New York brilla del niente
Racconto di formazione a
Manhattan. L’aspirante scrittore lavora alla correzione di bozze dell’Importante
Rivista che sapete (“New Yorker”? “Esquire”?), al controllo dei “fatti”, è
stato lasciato dalla moglie pescata nel Kansas, o nel Nebraska, golosa di approdare
a New York, dopodiché se ne è andata, e frequenta amici che vivono di notte e
ragazze senza appeal: un mondo unito
e verniciato dalla cocaina. Ma gli affetti e i lavori veri stanno all’orizzonte.

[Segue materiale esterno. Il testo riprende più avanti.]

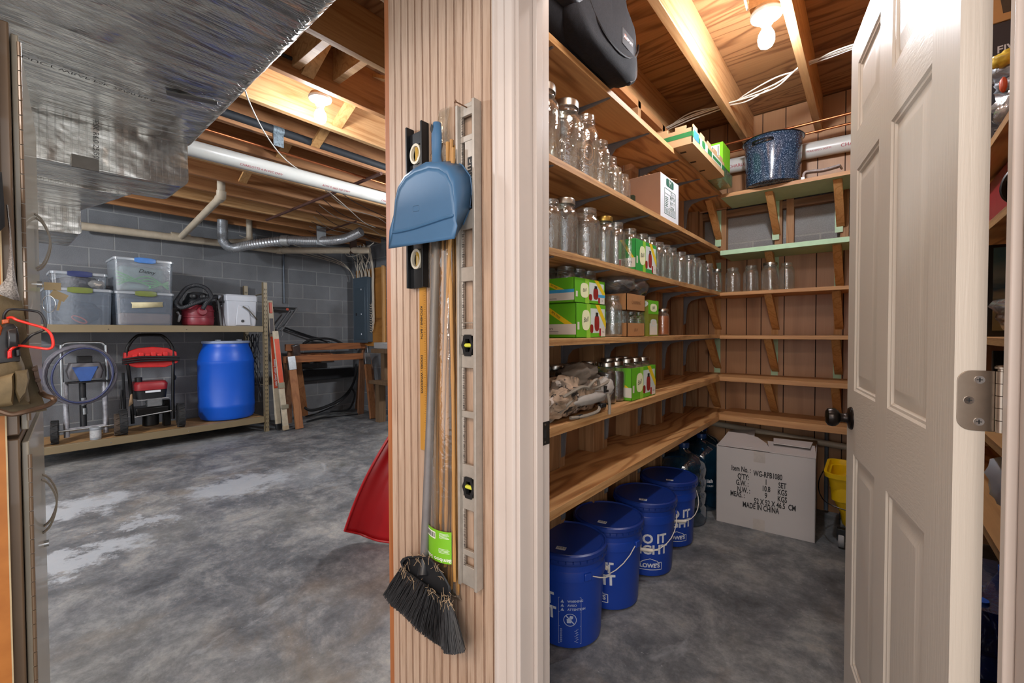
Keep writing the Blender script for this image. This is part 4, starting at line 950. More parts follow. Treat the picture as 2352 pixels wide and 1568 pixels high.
# ---- white shipping box
bc = Vector((-.7375, 2.93, 0)); yw = .062; ex = Vector((math.cos(yw), math.sin(yw), 0)); ey = Vector((-math.sin(yw), math.cos(yw), 0)); BW, BD, BH = .517, .50, .478
def BP(u, v, z): return bc+ex*u+ey*v+Vector((0, 0, z))
t = thing('shipping_box', 'white cardboard box with stencilled black shipping details on the pantry floor', 'box', BP(BW/2, BD/2, 0))
M_WCARD = plain('white_corrugate', 'b9b4b2', .7, var=.03, scale=5); M_WIN = plain('box_inside', '8f7355', .8)
b = MB(); th = .005
for u0, u1, v0, v1 in ((0, BW, 0, th), (0, BW, BD-th, BD), (0, th, 0, BD), (BW-th, BW, 0, BD)):
    b.add([BP(u, v, z) for z in (0, BH) for u, v in ((u0, v0), (u1, v0), (u1, v1), (u0, v1))], [(0, 3, 2, 1), (4, 5, 6, 7), (0, 1, 5, 4), (1, 2, 6, 5), (2, 3, 7, 6), (3, 0, 4, 7)])
b.add([BP(u, v, .003) for u, v in ((0, 0), (BW, 0), (BW, BD), (0, BD))], [(0, 1, 2, 3)])
part('walls', b, M_WCARD, t, .001)
def flap(pts, nm='flap', mats=None):
    b = MB(); k = len(pts); off = Vector((0, 0, .0045)); b.add(pts+[p+off for p in pts], [tuple(range(k-1, -1, -1)), tuple(range(k, 2*k))]+[(i, (i+1) % k, (i+1) % k+k, i+k) for i in range(k)]); part(nm, b, mats or M_WCARD, t)
flap([BP(0, BD-.005, BH), BP(BW, BD-.005, BH), BP(BW, BD*.52, BH-.012), BP(0, BD*.52, BH-.006)], mats=M_WIN)
flap([BP(0, .005, BH), BP(0, BD-.006, BH+.001), BP(.16, BD-.02, BH+.03), BP(.20, .02, BH+.012)])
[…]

Un racconto del niente, che
richiama Guido da Verona, Pitigrilli. Con molte parole, troppe, per una decina
di bevute e di “tiri”, con il lavoro redazionale nelle pause. Tra l’amore andato
a male e uno, chissà, ma sì, insorgente. Senza drammi, senza nemmeno effetti
speciali - una ragazza bella o intelligente, un cattivo brutto, una seduzione,
uno sballo. Ma racconto gradevole – in italiano perlomeno: la traduzione, di
Marisa Caramella, è allegra e leggera.
È il “romanzo” con cui “McIverney
quando aveva ventinove anni è diventato in breve uno dei più acclamati best-seller
d’America”, recita la quarta di copertina
Jay McIverney, Le mille luci di New York, Bompiani, pp.